German Police Nab Download-Service Operators

German authorities have cracked down on what is believed to be Europe's largest illegal commercial downloading service, which has been selling films, music and software.

LONDON -- German authorities have cracked down on what is believed to be Europe's largest illegal commercial downloading service, which has been selling films, music and software.

After a yearlong investigation, German police on Sept. 16 arrested a Munich-based attorney and three businessmen who have allegedly been operating the Web-based service ftp-welt.com.

The Mühlhausen Public Prosecutor in charge of the case is expected to charge the individuals for organized crime offenses, as well as violating copyright laws. The enforcement authorities acted in coordination with Germany's Federation Against Copyright Theft (GVU).

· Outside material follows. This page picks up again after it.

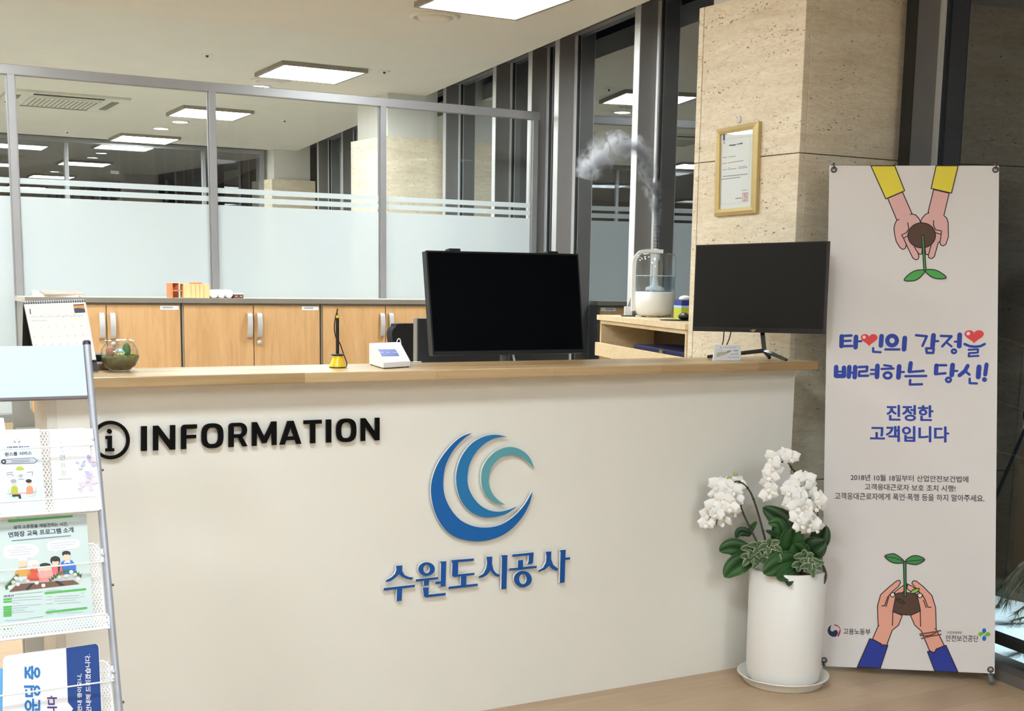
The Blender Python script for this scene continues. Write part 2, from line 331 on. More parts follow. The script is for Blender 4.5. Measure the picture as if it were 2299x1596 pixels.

The subscription service offered downloads of unauthorized versions of new movies and other entertainment product. It is believed the site had at least 45,000 subscribers and posted well over 1 million euros ($1.2 million) in revenues this year.

The service, running since June 2003, was operated from Germany but registered in the British Virgin Islands, with servers in the Netherlands and the Czech Republic. According to reports, revenue generated from the operation was directed to a company called Internet Payment Systems Ltd., registered on the Caribbean island of Tortola.

According to the GVU, the attorney, whose name has not been revealed, is known for defending alleged copyright violators, particularly Internet pirates. He apparently registered the company in the British Virgin Islands in August 2003.

The Mühlhausen Public Prosecutor has been in contact with Interpol to seek the assistance of the authorities in the Netherlands and the Czech Republic regarding the seizure of the servers located in those countries within the next few weeks.

"This multi-country crackdown demonstrates our intent to aggressively prosecute these shadowy international figures who brazenly traffic in our member companies' products," says John G. Malcolm, senior VP/director of worldwide anti-piracy operations for the Motion Picture Assn. of America.